Thus ended the terrible series of tragedies which began with the shooting of Miles Hill at Golden on the night of the 22d of November. That the killings were justified no man who has ever lived on the frontier at such times as those were will deny. In all these affairs Gen. Cook and his officers were more or less concerned, but at all times doing all in their power both to bring offenders against the law to justice, and then to see that the laws were not violated when they were once secured. The lynchings they would gladly have prevented, but it was useless for them to fly in the face of an entire community, which had been outraged and which was aroused, not so much to vengeance as to the necessity of protecting itself against the rough element of the plains. The pictures drawn are not pleasant ones, but they are a part of the history of Denver, and have been given as such without any attempt at exaggeration or undue coloring.


THE EXCHANGE BANK ROBBERY.

CHAPTER XVI.

ROBBERY OF THE EXCHANGE BANK—FOUR THOUSAND DOLLARS STOLEN IN BROAD DAYLIGHT WITH THE OFFICIALS PRESENT—GEN. COOK GOES TO WORK WITHOUT A CLUE AND SECURES THE THIEVES AND THE BOOTY IN TWO HOURS.

May 12, 1879, Cole’s circus struck its tent in Denver and prepared to give one of the very creditable performances which generally characterize this “monster aggregation.” The circus had but recently returned to America from Australia and was passing through the country with considerable prestige. Being the means of getting large crowds of people together, it was naturally followed up or accompanied by as depraved a set of sneak thieves and pickpockets as ever traveled in the shadow of any circus. The day of the beginning of the series of performances given in this city was marked by an occurrence which will ever serve to call the date to mind. On that day a robbery was committed in Denver, which will long be remembered for the shrewdness with which it was planned, the expediency with which it was executed, and also for the speedy overtaking of the thieves and the restoration of the stolen property to its owners. The robbery took place at the Exchange Bank, then located on the corner of Fifteenth and Blake streets, about 1 o’clock in the afternoon, while the circus procession was passing and while the streets in front of the building were thronged with people, including those engaged in the parade and those who were looking on as it moved by.

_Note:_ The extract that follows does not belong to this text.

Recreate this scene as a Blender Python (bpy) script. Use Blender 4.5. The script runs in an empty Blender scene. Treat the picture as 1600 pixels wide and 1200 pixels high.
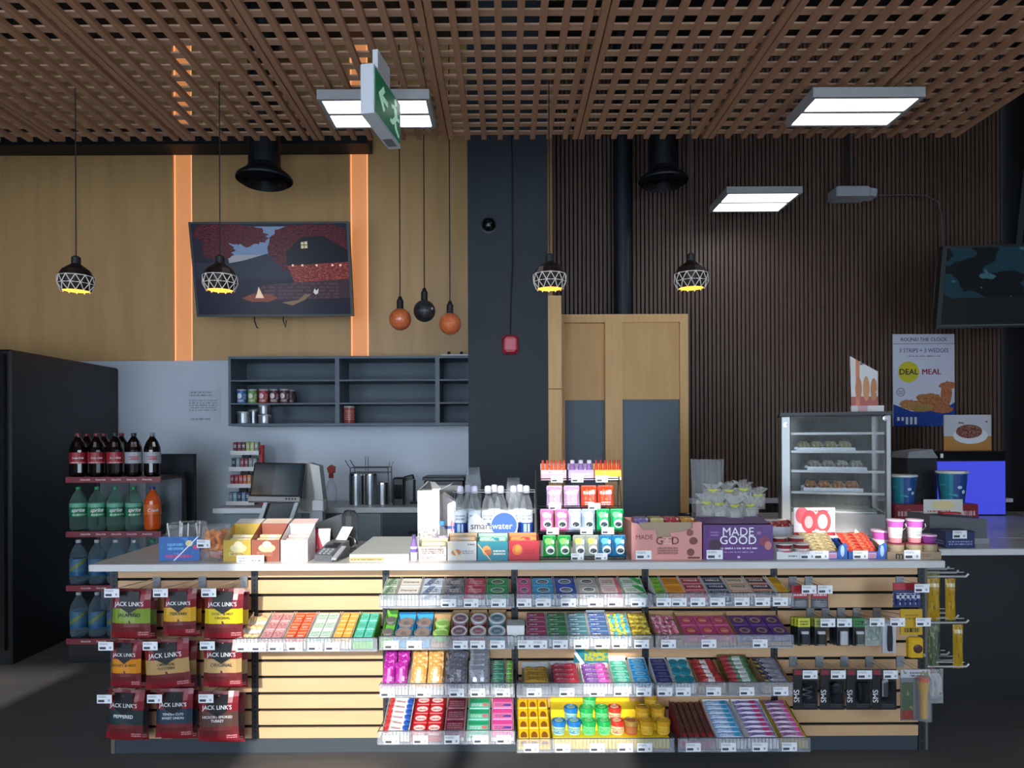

About 1 o’clock the head of the procession began to move up Blake street from the depot. The cashier of the bank, Mr. J. M. Strickler, was at his desk. Mr. A. J. Williams, then the vice-president and now the president of the institution, was in the private office in the rear, and other attachés of the bank were behind the iron railing. There was a temporary lull in the task of receiving deposits, and the bank officers, with the exception of Mr. Strickler, stepped out to the door to see the procession go by. This left no one behind the counter except Mr. Strickler, who was running over some deposits that had been made by patrons of the bank, and talking with a stranger. A few moments later Hon. J. F. Welborn stepped into the bank and asked Mr. Williams to come out to the front, as he desired to speak to him a few moments on business. Mr. Williams joined Judge Welborn at one of the large windows fronting on Blake street, and they stood there chatting until after the procession had gone by. The other bank officers returned to their desks, and Mr. Strickler a few minutes later noticed that a large pile of greenbacks, done up in packages of $500 and upwards, was missing from the table. Thinking they had been placed in one of the cash drawers, he asked his assistant, Mr. Rockwell, who replied that he had not seen the money, and just about that time it began to dawn upon the officers that their short absence from the counter had cost the institution nearly $4,000, about that amount of money having been piled upon the table awaiting deposit.

Gen. Cook was immediately sent for. He found the officers of the bank in a state of considerable excitement, and all of them thoroughly at sea. The robbery was to them a terrible mystery. None of them had been out of the bank at all and Mr. Strickler, the efficient cashier, had remained continuously in his office. They could not have believed that the bank had been robbed if they had not had the evidence which their eyes furnished that the money, which a few minutes before had been there, was missing. That some one should have come into the building and taken out $4,000 in money, even at a time when there was a circus around, seemed to them well nigh incredible. But the fact stared them in the face that the money had disappeared, and they came to Cook to find it. No one could suggest a point that would be of assistance, and he began to put questions, with the hope of getting some clue which would aid him in his apparently almost hopeless search. The clue was at last obtained. Mr. Strickler remembered that while the other officials and the employés of the bank had been out looking at the circus, he had been engaged in conversation with an individual who had brought in a $100 note to get it changed, and the note being of doubtful appearance, he had seemed bent upon drawing the cashier into an animated discussion, which was carried on on the part of the stranger in an unnecessarily loud and vehement tone of voice.

“That is the man we want to get,” said Cook. “He was the steerer for the thieves.”